Some observers say they expect a thinner and more robust body and more user-friendly approach – but it remains unclear whether the gadget will ever be available to buy in Europe.

What? Not available in Europe? Turns out that yes, Kindles are not available in Europe, and the whispernet doesn’t work there. Sony Reader is available in England (though just the old model), and is in the midst of rolling out Readers in France and Germany, according to reputable sources.

This sounds like yet another case of the two major ereader producers battling to see who can suck the least. Sony barely even seems to be trying, but Amazon continues to waste buzz best, just like they did when Oprah plugged the Kindle, and then they embarrassingly ran out of stock. For 3 months.

But wait! There’s more!

Another great line came from this mook:

“We’re fairly sure that it will be a new Kindle, one that will feature a colour screen and better battery life,” electronics analyst Richard Doherty, of Envisioneering Group, told the LA Times.

Obviously, Mr. Doherty hasn’t seen the pictures Boy Genius Report got its hand on. Check out the mondo size version. No color. Bur maybe he’s right. Maybe Amazon has been putting all their eggs in the color basket, and has been focusing on that for the past six months instead of, say, touchscreens, or, maybe, actually making Kindles.

For the sake of all ereaders, I hope it isn’t true. Color is off in magazine-reader land, which is still a version or two after you’ve mastered the book reader (and you have not). If Amazon’s really been hard at work developing the Kindle all this time, and all they have to show for it is a color display and a better battery, it will be a sign that the Great eReader Adoption is still years away. And I find that sad.

I hope I’m wrong. I hope Amazon’s using all its masses of rich customer data to design something that people will actually buy, and that we’ll actually start seeing on the subway. If a color display does the trick, fine. But I can’t imagine it will. In fact, I predict that Kindle 2.0 won’t even have a color display, and won’t have much else in the way of obvious improvements.

I’ll believe the battery.

Anyway, there’s one more great line from the article. I saved the best for last:

The Kindle is just one part of the company’s plan to diversify and become less reliant on retail sales – and Wall Street is hoping that such moves can help insulate it from the financial turmoil that has struck the rest of the economy.

That literally almost made my brain melt. What did I miss? Are Kindles not retail sales? Are ebooks not retail sales? Is Amazon not the world’s biggest online retailer of sale items?

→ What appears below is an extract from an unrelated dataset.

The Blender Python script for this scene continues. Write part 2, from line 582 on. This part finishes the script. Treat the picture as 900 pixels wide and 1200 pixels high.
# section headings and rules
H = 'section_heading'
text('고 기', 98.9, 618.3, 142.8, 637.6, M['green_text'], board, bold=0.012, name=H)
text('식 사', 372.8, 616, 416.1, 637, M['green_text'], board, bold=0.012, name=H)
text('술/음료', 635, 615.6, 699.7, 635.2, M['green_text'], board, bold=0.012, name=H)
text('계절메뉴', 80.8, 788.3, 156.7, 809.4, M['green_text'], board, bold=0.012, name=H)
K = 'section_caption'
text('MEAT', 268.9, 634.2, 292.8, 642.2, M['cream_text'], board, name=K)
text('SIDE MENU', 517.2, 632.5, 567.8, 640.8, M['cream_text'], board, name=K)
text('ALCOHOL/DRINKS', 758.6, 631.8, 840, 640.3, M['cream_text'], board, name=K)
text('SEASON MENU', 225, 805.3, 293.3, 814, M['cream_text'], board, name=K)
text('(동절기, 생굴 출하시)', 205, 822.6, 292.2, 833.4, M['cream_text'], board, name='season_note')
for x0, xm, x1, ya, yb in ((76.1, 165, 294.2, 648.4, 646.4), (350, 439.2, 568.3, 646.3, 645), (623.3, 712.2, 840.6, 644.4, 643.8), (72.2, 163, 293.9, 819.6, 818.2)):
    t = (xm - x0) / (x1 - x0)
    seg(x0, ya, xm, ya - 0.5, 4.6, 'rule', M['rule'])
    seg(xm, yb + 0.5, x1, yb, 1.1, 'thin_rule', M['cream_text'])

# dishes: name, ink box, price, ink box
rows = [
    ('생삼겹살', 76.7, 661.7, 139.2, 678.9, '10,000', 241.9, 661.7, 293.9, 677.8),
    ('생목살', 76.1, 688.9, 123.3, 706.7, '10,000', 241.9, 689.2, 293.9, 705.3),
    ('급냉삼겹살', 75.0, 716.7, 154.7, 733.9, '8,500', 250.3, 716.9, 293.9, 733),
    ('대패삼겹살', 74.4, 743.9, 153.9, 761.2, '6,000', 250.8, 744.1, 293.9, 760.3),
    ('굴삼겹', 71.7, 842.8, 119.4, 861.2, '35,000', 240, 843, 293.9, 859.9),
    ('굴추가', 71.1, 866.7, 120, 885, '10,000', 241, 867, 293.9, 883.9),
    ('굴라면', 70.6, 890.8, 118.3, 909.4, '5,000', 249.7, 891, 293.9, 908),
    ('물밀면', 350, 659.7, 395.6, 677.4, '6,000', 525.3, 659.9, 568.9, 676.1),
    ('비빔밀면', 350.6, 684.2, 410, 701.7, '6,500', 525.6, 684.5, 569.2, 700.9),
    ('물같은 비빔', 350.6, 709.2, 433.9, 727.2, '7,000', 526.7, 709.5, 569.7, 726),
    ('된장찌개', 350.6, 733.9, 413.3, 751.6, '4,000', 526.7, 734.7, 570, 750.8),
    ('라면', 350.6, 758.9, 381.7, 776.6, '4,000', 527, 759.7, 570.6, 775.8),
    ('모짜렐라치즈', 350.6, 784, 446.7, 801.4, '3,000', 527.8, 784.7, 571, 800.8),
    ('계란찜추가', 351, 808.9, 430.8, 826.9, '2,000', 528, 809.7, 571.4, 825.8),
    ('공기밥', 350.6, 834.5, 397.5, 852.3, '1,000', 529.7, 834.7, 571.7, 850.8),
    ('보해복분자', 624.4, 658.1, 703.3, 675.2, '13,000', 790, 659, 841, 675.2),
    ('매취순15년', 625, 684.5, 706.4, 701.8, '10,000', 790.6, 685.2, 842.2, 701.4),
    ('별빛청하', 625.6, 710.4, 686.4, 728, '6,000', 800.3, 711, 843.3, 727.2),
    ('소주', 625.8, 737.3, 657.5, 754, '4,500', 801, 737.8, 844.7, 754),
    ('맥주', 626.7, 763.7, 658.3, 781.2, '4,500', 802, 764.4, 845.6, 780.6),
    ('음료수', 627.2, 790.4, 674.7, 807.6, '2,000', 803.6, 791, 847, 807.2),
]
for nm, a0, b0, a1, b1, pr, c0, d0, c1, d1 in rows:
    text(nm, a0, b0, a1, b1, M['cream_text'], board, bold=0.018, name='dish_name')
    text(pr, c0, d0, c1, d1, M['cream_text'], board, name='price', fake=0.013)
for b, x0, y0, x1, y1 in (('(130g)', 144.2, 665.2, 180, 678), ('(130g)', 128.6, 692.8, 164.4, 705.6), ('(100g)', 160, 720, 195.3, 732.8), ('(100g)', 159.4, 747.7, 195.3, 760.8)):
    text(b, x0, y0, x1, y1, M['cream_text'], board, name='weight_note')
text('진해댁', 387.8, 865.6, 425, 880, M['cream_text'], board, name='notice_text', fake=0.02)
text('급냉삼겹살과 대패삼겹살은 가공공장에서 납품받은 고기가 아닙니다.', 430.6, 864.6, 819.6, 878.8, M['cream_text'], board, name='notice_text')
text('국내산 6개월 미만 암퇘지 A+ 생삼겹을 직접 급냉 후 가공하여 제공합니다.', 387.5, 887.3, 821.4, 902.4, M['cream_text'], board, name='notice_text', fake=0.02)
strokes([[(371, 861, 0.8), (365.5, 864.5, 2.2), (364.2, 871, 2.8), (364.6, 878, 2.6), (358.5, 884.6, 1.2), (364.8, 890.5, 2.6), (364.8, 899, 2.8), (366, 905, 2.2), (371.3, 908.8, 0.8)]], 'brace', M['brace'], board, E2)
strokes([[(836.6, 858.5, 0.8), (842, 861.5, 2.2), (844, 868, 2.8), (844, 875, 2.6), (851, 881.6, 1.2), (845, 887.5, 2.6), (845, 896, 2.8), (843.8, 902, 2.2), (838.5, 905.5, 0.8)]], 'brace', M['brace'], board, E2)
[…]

I don’t think misdefining selling ebooks as a service is exactly going to help “insulate” Amazon from any kind of “financial turmoil.”

Tell us your magnificent plan, O Bezos! Presumably, another part is the super-bizarre new Amazon Turk, where Amazon sells… work? Though it’s well-hidden from  Amazon’s regular pages, it actually appears to be real. That is definitely not retail.

find the original at the Guardian

BONUS: Here’s another front page for Turk that, even though it has a sketchy url and the design has that just-off clone scam feel, is actually part of Amazon. On the sign-in page, Firefox autofilled in my Amazon login info, and the site knew my address. Creepy.